-- start --
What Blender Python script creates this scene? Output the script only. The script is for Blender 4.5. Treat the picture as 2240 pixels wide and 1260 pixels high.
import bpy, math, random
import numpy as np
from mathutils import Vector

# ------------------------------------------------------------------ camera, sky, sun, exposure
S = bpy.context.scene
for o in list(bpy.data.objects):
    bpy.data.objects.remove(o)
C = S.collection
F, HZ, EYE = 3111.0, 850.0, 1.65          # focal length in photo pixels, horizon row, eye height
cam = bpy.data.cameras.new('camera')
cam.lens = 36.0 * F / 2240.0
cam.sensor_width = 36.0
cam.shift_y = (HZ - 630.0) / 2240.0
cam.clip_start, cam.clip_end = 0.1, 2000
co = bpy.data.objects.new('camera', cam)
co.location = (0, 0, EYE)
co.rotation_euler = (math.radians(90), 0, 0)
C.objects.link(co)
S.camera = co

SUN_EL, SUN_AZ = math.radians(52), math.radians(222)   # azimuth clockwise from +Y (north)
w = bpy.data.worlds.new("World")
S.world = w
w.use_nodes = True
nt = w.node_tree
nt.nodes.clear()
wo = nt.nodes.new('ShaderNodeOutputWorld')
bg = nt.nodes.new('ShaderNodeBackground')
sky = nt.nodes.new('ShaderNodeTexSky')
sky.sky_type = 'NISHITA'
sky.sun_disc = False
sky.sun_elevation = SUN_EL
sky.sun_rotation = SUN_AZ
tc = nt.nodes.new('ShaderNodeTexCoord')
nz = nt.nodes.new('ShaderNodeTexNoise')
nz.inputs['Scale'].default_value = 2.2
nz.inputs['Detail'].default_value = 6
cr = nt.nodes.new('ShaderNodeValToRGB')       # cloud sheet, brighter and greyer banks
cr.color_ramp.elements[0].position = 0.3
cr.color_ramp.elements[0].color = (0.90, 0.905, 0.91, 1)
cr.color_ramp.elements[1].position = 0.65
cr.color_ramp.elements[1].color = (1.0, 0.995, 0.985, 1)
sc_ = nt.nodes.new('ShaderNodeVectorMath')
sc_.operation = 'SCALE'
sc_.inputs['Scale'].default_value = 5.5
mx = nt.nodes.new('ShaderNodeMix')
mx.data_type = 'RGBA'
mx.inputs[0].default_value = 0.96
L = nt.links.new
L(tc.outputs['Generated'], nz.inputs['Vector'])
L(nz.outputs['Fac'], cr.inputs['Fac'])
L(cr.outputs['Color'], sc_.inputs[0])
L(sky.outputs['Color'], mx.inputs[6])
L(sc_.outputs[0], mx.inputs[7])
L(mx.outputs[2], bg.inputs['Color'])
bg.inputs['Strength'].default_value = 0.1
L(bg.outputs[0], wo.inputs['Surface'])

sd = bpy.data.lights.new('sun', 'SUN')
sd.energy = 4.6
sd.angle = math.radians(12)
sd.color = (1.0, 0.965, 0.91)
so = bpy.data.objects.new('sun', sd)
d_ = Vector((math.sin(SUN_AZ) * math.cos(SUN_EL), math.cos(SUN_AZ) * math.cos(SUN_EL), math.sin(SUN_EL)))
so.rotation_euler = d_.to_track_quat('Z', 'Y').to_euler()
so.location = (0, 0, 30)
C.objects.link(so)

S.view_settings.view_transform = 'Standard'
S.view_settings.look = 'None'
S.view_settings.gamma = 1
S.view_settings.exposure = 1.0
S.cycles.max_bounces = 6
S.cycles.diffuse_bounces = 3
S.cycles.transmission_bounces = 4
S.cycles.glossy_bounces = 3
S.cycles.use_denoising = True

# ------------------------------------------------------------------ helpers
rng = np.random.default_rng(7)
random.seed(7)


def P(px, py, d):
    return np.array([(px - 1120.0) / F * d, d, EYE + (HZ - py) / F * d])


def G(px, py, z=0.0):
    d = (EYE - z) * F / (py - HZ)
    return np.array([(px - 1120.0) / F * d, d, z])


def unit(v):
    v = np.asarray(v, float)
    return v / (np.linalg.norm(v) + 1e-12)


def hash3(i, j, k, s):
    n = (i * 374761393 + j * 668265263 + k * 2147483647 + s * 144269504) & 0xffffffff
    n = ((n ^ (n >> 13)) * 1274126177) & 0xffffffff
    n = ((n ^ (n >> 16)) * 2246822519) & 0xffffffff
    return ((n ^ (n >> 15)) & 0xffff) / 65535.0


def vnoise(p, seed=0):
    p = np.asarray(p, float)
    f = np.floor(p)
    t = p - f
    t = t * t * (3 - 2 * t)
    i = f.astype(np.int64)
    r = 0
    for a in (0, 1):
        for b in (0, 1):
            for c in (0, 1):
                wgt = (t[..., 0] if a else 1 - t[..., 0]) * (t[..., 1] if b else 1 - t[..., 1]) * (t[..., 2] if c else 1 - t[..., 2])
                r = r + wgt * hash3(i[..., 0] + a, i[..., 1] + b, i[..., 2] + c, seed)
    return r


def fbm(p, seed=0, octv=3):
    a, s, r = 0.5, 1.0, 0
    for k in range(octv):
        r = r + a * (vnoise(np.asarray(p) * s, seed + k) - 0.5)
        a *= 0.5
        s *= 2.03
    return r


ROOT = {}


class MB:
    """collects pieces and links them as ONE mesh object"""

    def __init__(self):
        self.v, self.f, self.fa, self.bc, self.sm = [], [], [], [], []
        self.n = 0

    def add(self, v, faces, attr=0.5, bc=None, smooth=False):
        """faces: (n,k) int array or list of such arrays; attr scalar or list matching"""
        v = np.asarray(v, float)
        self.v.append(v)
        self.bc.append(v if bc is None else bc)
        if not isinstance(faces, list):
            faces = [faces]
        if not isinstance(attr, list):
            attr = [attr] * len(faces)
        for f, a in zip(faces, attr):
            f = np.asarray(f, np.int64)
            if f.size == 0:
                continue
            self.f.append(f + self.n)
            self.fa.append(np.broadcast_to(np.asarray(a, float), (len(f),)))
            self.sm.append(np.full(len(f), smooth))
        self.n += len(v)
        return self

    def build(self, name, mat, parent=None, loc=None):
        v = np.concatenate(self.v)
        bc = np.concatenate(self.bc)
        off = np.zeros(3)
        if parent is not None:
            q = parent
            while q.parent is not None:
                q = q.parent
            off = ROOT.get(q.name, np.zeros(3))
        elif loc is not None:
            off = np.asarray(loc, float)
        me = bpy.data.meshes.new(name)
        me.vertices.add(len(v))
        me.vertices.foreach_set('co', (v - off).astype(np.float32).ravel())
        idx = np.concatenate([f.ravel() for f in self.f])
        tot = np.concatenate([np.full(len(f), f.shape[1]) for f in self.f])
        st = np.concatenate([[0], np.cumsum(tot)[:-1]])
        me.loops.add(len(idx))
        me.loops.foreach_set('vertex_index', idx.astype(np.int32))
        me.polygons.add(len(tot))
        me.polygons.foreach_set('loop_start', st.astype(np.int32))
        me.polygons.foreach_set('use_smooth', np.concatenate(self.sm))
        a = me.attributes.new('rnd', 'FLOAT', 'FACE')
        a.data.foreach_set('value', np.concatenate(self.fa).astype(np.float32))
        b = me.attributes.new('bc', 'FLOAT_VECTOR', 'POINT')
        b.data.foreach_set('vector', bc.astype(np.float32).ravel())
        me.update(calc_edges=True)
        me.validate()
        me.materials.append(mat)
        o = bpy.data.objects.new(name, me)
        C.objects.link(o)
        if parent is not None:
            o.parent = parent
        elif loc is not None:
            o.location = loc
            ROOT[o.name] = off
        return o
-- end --
> **STATED GOAL**: Write out, unaltered, the lines from the opening of the listing through the line that includes "from mathutils import Vector".

> **TASK OUTPUT**:
What Blender Python script creates this scene? Output the script only. The script is for Blender 4.5. Treat the picture as 2240 pixels wide and 1260 pixels high.
import bpy, math, random
import numpy as np
from mathutils import Vector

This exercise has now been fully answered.